More reserved since his feud with Spencer led sponsor Sharpie to make him take a “career counseling” course, he stayed low under the radar until the Chase began.

Then he made his move, and dodged every speed bump along the way, including breaking a wheel and losing a tire midway through Sunday’s race.

“I was in stitches, sick to my stomach the last few laps,” Busch said. “I had been out there forever. I felt like I had the whole world on my shoulders and at the same time I felt I was alone.

“So many emotions today. To be able to pull through like we did and cap off an unbelievable season, it’s just a great season.”

Some will argue that it’s not, that the championship race was manufactured by France.

He scrapped a system used for two decades to create a battle that came down to the final lap of the final race.

Boy, did he succeed.

Busch, Gordon and Johnson jockeyed for position for every one of the 271 laps. Every spot was critical, every point furiously calculated by their car owners and crew chiefs.

When the race went into overtime because a late caution made it impossible to finish in the original 267 laps, everyone strapped in for what was sure to be a wild shootout to the end.

The contenders stacked up in a line, fender-to-fender, knowing what was at stake. Gordon was in third, Johnson was in fourth and Busch in fifth.

Busch’s part was easy — stay out of trouble over the final four laps and the title was his.

Gordon and Johnson, who came in trailing Busch in the standings, knew they had to do much more: One of them needed to win the race to wrap up the title.

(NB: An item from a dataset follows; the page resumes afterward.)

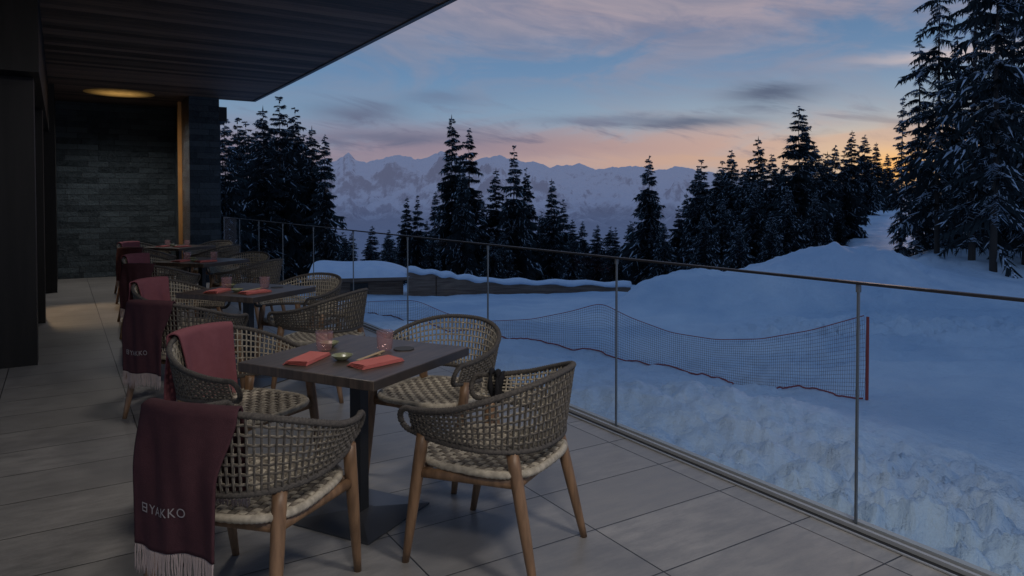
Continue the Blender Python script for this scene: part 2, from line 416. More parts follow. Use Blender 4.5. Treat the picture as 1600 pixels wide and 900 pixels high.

The field got the green flag, and the desperation was obvious in Gordon and Johnson, teammates and the closest of friends. Their Chevrolets darted to the bottom of the track, then back to the top, each looking for the tiniest bit of room to squeeze through. Johnson found a hole and skyrocketed past Gordon.

Neither of them saw Greg Biffle, Busch’s teammate, race past them and steadily pull away.

With Biffle stealing the win they needed, and Busch staying pat in fifth place, the championship was over.

“We beat the best of the best over 10 races, and to have my name along the best names in history, it means so much to me,” Busch said.

Nothing could stop Busch from winning the title. Not a blown motor in Atlanta, not spinning out in Kansas, not wrecking in Charlotte, not even a wheel falling off in the biggest race of his life.

“This is what a team does to win a championship — they persevere,” Busch said. “All year long, we’ve done things like this. Whether we put ourselves in a hole or whether we had a small problem.”